## Short problem
Using the material that follows, identify and copy each line with the string "Treat".

## Records supplied
====
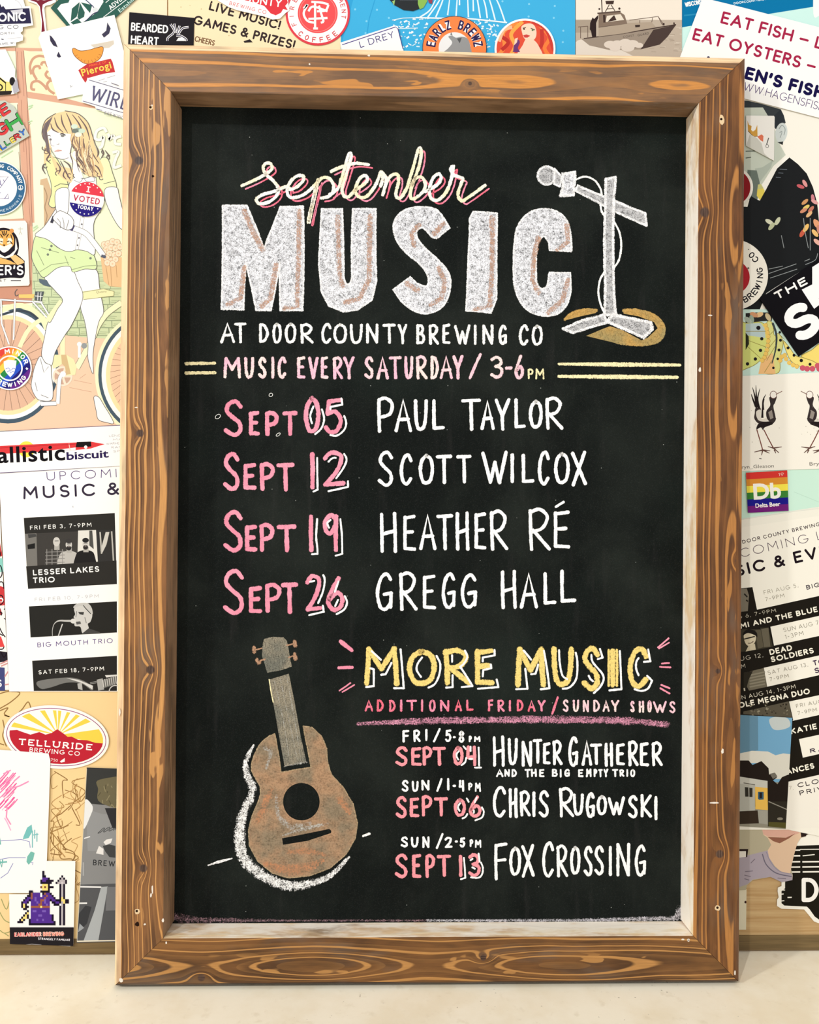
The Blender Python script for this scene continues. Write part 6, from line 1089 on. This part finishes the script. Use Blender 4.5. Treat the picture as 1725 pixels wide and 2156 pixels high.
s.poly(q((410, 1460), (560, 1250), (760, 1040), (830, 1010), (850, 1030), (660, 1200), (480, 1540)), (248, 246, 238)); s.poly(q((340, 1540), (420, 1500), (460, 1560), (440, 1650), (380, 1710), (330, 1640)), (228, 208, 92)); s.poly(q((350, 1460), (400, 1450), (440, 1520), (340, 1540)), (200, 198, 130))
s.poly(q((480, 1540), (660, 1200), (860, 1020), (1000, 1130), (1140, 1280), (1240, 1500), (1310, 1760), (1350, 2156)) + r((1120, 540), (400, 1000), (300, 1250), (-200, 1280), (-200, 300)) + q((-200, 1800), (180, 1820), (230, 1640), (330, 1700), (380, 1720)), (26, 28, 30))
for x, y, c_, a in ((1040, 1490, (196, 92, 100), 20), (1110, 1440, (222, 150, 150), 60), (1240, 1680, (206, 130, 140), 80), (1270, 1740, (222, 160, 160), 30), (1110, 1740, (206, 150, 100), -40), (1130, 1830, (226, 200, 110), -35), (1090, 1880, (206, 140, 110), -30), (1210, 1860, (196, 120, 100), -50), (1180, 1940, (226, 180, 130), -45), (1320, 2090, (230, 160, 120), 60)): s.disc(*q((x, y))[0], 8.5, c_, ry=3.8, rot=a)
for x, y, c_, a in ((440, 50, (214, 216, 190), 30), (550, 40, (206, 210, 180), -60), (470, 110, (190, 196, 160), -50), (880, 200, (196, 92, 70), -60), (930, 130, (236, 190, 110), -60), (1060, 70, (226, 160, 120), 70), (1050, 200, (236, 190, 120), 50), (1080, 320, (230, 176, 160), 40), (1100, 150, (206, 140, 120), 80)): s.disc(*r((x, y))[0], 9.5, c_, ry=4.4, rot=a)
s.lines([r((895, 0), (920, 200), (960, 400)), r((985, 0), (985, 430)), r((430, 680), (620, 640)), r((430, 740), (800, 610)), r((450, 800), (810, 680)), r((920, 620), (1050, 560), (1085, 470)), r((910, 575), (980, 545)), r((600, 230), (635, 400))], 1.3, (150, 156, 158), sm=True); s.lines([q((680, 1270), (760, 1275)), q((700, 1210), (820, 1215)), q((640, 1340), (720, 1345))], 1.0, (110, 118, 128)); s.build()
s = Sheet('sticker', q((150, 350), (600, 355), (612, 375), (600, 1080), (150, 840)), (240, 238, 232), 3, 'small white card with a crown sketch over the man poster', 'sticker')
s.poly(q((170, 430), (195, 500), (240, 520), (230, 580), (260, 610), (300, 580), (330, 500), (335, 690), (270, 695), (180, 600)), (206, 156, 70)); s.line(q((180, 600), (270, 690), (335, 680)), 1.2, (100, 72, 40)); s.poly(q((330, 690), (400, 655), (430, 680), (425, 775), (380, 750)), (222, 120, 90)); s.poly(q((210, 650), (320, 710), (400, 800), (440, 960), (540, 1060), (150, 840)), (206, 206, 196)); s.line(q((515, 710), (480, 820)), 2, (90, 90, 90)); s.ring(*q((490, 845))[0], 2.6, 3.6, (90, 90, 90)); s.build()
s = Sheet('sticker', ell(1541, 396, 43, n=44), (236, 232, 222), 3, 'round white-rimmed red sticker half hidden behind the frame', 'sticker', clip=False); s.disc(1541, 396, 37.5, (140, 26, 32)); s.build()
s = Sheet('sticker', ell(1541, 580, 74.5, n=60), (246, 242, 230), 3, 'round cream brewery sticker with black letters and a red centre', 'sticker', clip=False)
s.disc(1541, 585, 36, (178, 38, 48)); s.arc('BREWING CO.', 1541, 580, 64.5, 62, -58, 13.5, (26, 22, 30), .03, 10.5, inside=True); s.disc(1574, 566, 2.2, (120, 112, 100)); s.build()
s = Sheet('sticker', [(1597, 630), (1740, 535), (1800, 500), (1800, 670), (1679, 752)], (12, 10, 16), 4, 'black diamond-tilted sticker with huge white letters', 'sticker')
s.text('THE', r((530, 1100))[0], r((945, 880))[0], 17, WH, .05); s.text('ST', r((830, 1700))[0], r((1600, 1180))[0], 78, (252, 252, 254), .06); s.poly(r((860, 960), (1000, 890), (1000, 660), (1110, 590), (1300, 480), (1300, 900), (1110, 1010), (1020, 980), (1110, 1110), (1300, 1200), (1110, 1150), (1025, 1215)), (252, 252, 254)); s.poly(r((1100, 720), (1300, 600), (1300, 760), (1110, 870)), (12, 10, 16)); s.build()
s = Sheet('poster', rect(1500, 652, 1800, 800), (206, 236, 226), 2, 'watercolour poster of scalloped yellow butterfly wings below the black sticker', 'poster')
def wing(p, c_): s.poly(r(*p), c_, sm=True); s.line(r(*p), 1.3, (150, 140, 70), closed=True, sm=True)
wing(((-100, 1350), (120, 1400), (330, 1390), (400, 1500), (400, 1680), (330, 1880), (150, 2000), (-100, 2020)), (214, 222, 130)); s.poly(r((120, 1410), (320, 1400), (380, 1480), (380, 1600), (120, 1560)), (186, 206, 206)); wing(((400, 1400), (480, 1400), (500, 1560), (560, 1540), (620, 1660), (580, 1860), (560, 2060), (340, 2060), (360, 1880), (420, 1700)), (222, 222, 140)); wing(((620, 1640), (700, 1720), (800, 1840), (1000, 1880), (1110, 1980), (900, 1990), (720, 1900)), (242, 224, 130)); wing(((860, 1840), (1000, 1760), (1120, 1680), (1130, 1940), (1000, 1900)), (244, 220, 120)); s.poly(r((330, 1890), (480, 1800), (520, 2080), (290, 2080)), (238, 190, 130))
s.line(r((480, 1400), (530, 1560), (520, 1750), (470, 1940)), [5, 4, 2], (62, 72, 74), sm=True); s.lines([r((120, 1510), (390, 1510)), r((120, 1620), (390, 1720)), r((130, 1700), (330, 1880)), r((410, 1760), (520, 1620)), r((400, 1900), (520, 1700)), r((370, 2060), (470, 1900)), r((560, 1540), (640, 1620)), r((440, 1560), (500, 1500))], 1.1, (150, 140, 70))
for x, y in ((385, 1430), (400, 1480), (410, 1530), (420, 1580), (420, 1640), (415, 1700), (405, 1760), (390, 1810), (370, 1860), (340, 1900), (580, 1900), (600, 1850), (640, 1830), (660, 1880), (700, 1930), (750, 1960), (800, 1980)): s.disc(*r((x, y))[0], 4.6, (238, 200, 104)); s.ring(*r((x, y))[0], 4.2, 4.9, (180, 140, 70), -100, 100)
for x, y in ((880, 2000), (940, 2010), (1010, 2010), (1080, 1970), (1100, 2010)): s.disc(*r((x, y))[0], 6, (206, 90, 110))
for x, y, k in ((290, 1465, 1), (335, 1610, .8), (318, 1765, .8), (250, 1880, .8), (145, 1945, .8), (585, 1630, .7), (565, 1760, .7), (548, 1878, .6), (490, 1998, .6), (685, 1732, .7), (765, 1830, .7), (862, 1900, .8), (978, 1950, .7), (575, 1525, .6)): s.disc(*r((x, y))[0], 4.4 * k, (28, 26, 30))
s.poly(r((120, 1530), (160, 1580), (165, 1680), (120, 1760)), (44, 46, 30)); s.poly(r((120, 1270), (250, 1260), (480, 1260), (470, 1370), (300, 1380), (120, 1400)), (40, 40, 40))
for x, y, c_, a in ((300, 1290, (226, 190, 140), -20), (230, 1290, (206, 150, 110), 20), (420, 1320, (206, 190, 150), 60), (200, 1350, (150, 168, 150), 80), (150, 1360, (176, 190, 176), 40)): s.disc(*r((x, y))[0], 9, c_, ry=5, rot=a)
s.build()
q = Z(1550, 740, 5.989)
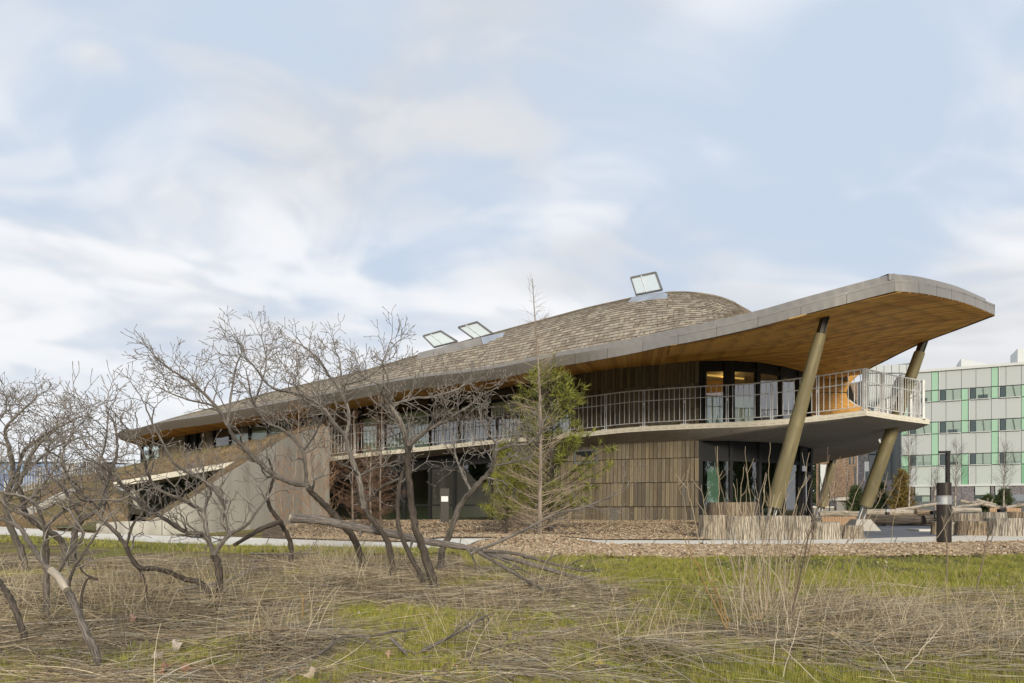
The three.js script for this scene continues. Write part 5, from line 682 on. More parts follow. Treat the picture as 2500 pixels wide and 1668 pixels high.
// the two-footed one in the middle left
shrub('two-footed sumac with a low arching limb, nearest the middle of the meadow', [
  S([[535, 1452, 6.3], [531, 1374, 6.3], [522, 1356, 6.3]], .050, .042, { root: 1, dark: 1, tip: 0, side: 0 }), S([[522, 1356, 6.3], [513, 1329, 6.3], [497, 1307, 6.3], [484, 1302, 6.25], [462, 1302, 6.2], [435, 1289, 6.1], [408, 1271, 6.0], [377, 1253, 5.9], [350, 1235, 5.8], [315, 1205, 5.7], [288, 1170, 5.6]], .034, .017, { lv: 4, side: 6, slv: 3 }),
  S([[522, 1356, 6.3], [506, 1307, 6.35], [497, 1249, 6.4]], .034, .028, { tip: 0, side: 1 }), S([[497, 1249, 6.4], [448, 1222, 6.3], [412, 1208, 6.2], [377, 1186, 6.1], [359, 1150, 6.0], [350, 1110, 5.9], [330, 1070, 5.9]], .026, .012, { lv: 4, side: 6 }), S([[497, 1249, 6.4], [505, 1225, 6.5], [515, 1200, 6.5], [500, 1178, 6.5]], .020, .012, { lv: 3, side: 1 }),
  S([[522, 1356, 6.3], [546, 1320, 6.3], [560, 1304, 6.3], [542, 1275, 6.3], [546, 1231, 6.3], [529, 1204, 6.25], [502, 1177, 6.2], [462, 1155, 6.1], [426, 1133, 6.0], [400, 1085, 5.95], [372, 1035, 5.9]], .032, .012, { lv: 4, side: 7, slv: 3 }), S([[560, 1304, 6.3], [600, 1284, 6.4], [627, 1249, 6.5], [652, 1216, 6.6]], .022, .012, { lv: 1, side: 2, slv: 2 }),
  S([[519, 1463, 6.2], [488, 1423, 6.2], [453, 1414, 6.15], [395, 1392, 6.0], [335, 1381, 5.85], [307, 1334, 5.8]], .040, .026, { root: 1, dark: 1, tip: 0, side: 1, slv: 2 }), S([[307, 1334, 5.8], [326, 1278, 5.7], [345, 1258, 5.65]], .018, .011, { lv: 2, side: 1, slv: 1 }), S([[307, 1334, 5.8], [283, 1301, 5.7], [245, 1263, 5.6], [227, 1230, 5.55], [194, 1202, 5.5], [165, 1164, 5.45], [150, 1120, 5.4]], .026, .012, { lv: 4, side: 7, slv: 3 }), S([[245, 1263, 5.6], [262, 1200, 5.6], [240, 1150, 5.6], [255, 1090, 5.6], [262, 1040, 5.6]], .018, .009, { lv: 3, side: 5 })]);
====
## Solution
The Blender Python script for this scene continues. Write part 6, from line 1089 on. This part finishes the script. Use Blender 4.5. Treat the picture as 1725 pixels wide and 2156 pixels high.
The three.js script for this scene continues. Write part 5, from line 682 on. More parts follow. Treat the picture as 2500 pixels wide and 1668 pixels high.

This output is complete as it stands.